▶ **WRITTEN EXERCISE**: Note each line that includes the word "scene". Copy those lines.
◇ ◇ ◇ ◇
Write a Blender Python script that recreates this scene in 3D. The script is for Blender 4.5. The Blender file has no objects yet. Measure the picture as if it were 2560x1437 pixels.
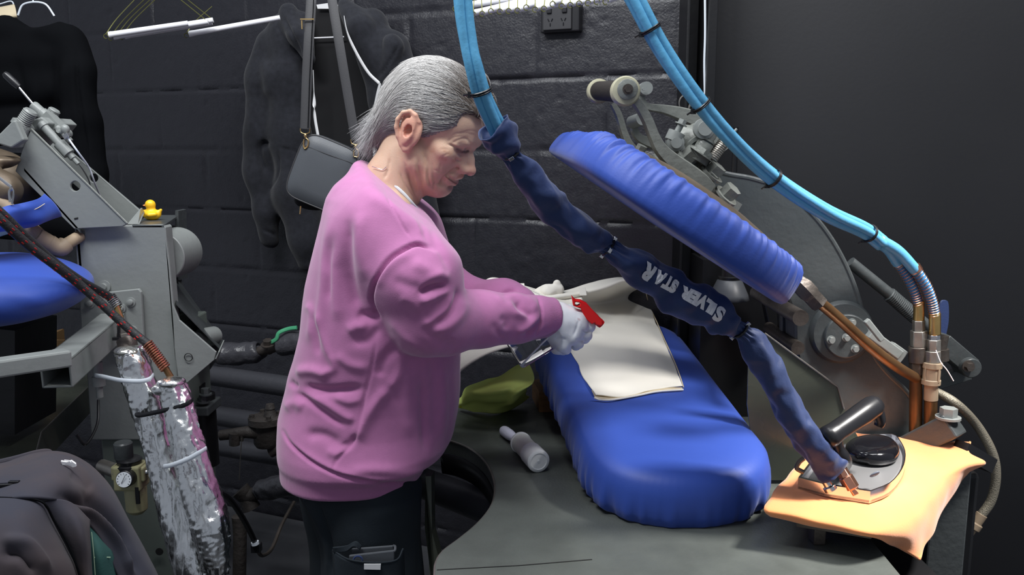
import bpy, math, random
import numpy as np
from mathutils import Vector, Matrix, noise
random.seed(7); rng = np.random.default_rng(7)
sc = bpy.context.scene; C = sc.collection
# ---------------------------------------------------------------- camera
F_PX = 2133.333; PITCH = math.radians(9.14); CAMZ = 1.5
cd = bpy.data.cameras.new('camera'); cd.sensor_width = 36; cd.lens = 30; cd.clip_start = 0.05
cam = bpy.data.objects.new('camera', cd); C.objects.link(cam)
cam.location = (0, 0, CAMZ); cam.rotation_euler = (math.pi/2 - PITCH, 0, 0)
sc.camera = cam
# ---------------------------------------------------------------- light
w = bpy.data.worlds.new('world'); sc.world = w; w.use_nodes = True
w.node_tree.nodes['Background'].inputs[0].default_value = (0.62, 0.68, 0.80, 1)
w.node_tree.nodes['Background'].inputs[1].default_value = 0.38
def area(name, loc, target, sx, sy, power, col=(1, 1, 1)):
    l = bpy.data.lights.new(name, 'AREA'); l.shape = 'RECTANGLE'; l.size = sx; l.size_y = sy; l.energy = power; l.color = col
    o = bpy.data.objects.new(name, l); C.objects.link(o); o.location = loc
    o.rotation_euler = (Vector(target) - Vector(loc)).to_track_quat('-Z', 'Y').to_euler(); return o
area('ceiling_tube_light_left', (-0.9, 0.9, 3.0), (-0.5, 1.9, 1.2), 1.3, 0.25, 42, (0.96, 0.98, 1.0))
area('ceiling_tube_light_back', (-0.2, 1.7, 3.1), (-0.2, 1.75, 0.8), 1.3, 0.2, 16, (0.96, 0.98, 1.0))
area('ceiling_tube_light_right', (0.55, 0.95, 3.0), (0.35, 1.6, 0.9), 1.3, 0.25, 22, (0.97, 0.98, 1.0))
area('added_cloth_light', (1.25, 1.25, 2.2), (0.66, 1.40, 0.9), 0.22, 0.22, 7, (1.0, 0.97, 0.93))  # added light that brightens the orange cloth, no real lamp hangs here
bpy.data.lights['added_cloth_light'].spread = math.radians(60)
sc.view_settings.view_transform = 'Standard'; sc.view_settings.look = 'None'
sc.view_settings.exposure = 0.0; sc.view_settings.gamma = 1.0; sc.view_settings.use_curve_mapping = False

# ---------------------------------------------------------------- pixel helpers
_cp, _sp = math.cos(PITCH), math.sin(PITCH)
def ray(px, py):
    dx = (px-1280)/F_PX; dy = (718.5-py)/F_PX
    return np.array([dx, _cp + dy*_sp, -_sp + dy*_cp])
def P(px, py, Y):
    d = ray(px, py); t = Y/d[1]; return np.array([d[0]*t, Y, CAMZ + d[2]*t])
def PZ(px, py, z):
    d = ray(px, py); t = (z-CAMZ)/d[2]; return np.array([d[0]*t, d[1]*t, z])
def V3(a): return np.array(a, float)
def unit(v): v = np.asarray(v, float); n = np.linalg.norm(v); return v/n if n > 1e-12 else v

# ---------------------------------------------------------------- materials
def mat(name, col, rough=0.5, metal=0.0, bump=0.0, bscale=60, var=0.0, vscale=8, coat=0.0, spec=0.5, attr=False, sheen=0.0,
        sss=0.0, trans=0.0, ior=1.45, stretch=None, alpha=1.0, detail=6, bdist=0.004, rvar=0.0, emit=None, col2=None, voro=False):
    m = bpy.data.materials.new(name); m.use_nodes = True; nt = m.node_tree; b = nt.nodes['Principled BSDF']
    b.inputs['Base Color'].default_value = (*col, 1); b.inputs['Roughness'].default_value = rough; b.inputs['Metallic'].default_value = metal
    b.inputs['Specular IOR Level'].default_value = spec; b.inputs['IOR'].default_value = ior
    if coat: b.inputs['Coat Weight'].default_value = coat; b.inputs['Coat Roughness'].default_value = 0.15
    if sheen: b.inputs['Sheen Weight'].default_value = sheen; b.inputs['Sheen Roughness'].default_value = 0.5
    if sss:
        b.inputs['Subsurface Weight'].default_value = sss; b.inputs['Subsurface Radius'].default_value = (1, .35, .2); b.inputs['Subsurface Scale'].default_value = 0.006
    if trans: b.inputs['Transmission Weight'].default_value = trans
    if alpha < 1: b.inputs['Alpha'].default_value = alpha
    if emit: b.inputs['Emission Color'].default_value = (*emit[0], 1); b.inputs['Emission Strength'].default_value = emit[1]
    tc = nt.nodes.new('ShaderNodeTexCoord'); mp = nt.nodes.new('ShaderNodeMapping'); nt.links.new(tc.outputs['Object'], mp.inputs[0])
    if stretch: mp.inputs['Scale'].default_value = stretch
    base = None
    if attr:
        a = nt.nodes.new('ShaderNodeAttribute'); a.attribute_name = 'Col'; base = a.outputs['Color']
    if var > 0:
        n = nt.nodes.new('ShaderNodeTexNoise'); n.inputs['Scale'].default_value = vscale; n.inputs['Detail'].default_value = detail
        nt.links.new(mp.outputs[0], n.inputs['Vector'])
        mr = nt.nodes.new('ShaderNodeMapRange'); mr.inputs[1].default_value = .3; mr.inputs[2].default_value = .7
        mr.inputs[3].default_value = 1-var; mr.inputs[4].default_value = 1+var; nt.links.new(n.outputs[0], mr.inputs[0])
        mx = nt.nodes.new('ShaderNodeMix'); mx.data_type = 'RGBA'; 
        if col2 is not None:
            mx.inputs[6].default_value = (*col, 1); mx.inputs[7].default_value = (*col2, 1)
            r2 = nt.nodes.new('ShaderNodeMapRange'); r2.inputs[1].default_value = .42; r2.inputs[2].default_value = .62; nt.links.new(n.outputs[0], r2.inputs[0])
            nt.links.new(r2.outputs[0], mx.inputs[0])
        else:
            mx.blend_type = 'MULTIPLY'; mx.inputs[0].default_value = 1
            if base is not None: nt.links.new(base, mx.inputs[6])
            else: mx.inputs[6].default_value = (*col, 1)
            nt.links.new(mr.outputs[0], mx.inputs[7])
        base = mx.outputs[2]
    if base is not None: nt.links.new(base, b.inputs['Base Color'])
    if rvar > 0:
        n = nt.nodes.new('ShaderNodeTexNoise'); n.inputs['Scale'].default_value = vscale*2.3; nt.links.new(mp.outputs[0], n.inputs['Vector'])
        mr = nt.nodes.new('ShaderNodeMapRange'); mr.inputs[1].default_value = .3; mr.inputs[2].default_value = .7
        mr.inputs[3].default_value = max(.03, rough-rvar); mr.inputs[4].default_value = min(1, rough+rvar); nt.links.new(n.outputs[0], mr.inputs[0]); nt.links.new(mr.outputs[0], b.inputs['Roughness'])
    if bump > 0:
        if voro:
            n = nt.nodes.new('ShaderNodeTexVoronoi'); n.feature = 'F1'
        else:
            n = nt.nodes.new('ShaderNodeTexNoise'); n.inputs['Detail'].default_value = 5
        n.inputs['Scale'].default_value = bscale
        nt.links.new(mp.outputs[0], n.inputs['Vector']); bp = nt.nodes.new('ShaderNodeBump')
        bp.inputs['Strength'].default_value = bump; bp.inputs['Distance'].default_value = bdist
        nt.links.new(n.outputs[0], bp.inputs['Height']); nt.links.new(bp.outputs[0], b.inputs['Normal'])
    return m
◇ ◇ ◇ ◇
▶ **WORKED ANSWER**:
Write a Blender Python script that recreates this scene in 3D. The script is for Blender 4.5. The Blender file has no objects yet. Measure the picture as if it were 2560x1437 pixels.
sc = bpy.context.scene; C = sc.collection